On paper, the Flybook looks like it's got a little bit of everything and then some more thrown in for good measure. It's powered by a Transmeta Crusoe processor clocked at 1GHz, with 512MB of DDR SDRAM, a 40GB hard drive and no optical drive whatsoever. USB and Firewire ports are present -- although in our test sample, the USB ports were detected as older non-Hi-Speed USB ports, which is a bit of a concern.

Where the flybook really stands out is in network connectivity. It's got a standard LAN port, as well as WiFi, Bluetooth, and unusually, a GSM socket for mobile phone sim cards, making this perhaps the world's biggest mobile phone. The WiFi connectivity on the flybook is only the older style 802.11b, however.

We tested the Flybook with Bapco's MobileMark 2002, or at least, we tried to. It steadfastly refused to complete that benchmark's performance-based testing, grinding to a halt with a variety of errors across multiple applications. It did, however, manage to make its way through the less processor-intensive reader test, notching up 197 minutes of battery life before conking out. Given that many desktop replacement notebooks with big shiny battery-hungry screens manage that kind of score, it's not exactly a stunning battery performance.

On less scientific anecdotal testing, things didn't really improve. While it's capable of most basic computing tasks, the low specification processor, slower-speed USB ports and positively ancient 802.11b networking made for a rather tepid and laborious experience.

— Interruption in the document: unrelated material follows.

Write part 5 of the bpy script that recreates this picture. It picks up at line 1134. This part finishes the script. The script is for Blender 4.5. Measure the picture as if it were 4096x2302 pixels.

As with the comparable Sony notebook, typing on the Flybook is also somewhat challenging, due to the very small and cramped keyboard. Where the flybook makes it worse, however, is in the absolutely insane design decision that saw the mouse trackpoint and buttons located above the keyboard, rather than at the bottom. You could get used to it in time, but it's totally counter-intuitive compared to every other notebook on the market, and makes even simple Web browsing a challenging and at times irritating experience.

The lack of an optical drive, rather tepid notebook performance and high asking price of the flybook make it something of a non-starter, especially compared to the similarly priced, much better equipped Sony alternative, so unless the GSM capabilities of the Flybook really, really appeal to you, we'd suggest you steer well clear.